We fought the war, but we did not do so alone. It is right that we remember our allies, and thank them. One of the most moving stories of statesmanship in the war came in January 1941, when defeat for Britain was certainly possible. We desperately needed the help of America. Harry Hopkins, the emissary of President Roosevelt, was here. At a dinner in his honour in Scotland, he said: I suppose you wish to know what I am going to say to President Roosevelt on my return. And then, quoting from the Bible, he said: whither thou goest, I will go; and where thou lodgest, I will lodge: thy people shall be my people, and thy God my God". Hopkins then added: Even to the end". That was the spirit of those times.

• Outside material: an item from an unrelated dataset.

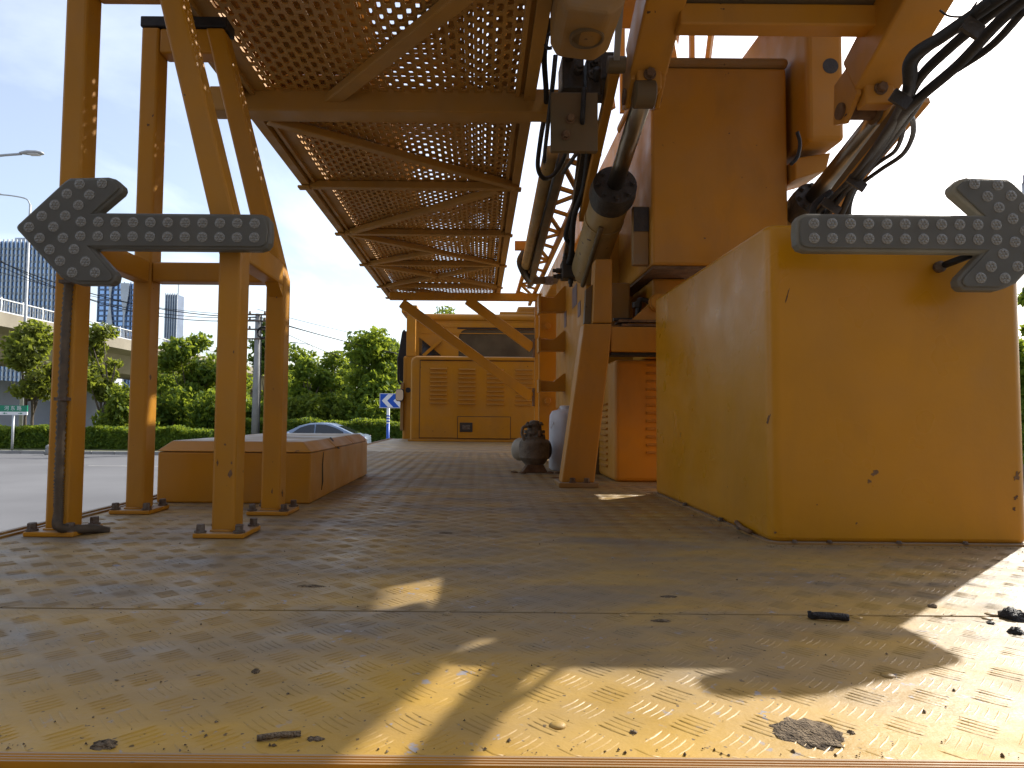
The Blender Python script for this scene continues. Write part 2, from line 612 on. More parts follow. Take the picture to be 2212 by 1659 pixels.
def tread(y0, y1, zoff, name):
    s = 0.0696
    a = s / math.sqrt(2)
    ox, oy = 0.4223, 0.662
    tpl_t = [-.62, 0, .62]
    tw = [.72, 1.0, .72]
    Lh, wh, hh = 0.0212, 0.0018, 0.0013
    tv = [(-1, 0, 0)]
    for t, w in zip(tpl_t, tw):
        tv += [(t, -w, 0), (t, 0, 1), (t, w, 0)]
    tv.append((1, 0, 0))
    tf = [(0, 1, 2), (0, 2, 3), (10, 8, 7), (10, 9, 8)]
    for k in (1, 4):
        tf += [(k, k + 3, k + 4), (k, k + 4, k + 1), (k + 1, k + 4, k + 5), (k + 1, k + 5, k + 2)]
    tv = np.array(tv, float)
    tf = np.array(tf, int)
    cs, dirs = [], []
    i0 = int((DX0 - ox) / s) - 1
    i1 = int((DX1 - ox) / s) + 1
    j0 = int((y0 - oy) / s) - 1
    j1 = int((y1 - oy) / s) + 2
    for i in range(i0, i1 + 1):
        for j in range(j0, j1 + 1):
            for b in (0, 1):
                cx, cy = ox + (i + .5 * b) * s, oy + (j + .5 * b) * s
                d = (1, -1) if b == 0 else (1, 1)
                for k in range(-2, 3):
                    px = cx + k * a / 5.9 * (1 if b == 0 else -1) / math.sqrt(2)
                    py = cy + k * a / 5.9 / math.sqrt(2)
                    e = .0155
                    if DX0 + .034 + e < px < DX1 - .034 - e and y0 + e * .3 < py < y1 - e * .3:
                        cs.append((px, py))
                        dirs.append(d)
    cs = np.array(cs)
    dirs = np.array(dirs, float) / math.sqrt(2)
    n = len(cs)
    wear = 0.75 + 0.5 * NR.rand(n)
    perp = np.stack([-dirs[:, 1], dirs[:, 0]], 1)
    V = np.zeros((n, 11, 3))
    # slightly bowed lens-shaped ridges
    bow = (1 - tv[:, 0] ** 2) * 0.0014
    for k in range(2):
        V[:, :, k] = cs[:, None, k] + dirs[:, None, k] * tv[None, :, 0] * Lh + perp[:, None, k] * (tv[None, :, 1] * wh - bow[None])
    V[:, :, 1] = np.clip(V[:, :, 1], y0 + .001, y1 - .001)
    V[:, :, 2] = zoff - 0.0004 + tv[None, :, 2] * hh * wear[:, None]
    F = (tf[None] + (np.arange(n) * 11)[:, None, None]).reshape(-1, 3)
    o = bignp(name, V.reshape(-1, 3), F, 'deck', dk, True)
    o['kind'] = 'stuff'
    return o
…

There was no doubt that this was a war to save civilisation. At the end of the war, as within Britain, so outside it, nation co-operated with nation to set up the institutions of international governance to act as a bulwark against disunity and aggression—the United Nations, the North Atlantic Treaty Organisation and, later, the European Community. Amid all the cynicism about them, we should give thanks that there was the vision to build them and that, by and large, their role has been constructive and positive.

Let us hope that such a time of evil will not arise again, but let us never forget that it did. It confronted us with an intensity and menace unsurpassed in our history. Let us give thanks that we rose up against it, defeated it and so provided a future of hope for this generation and the generations yet unborn.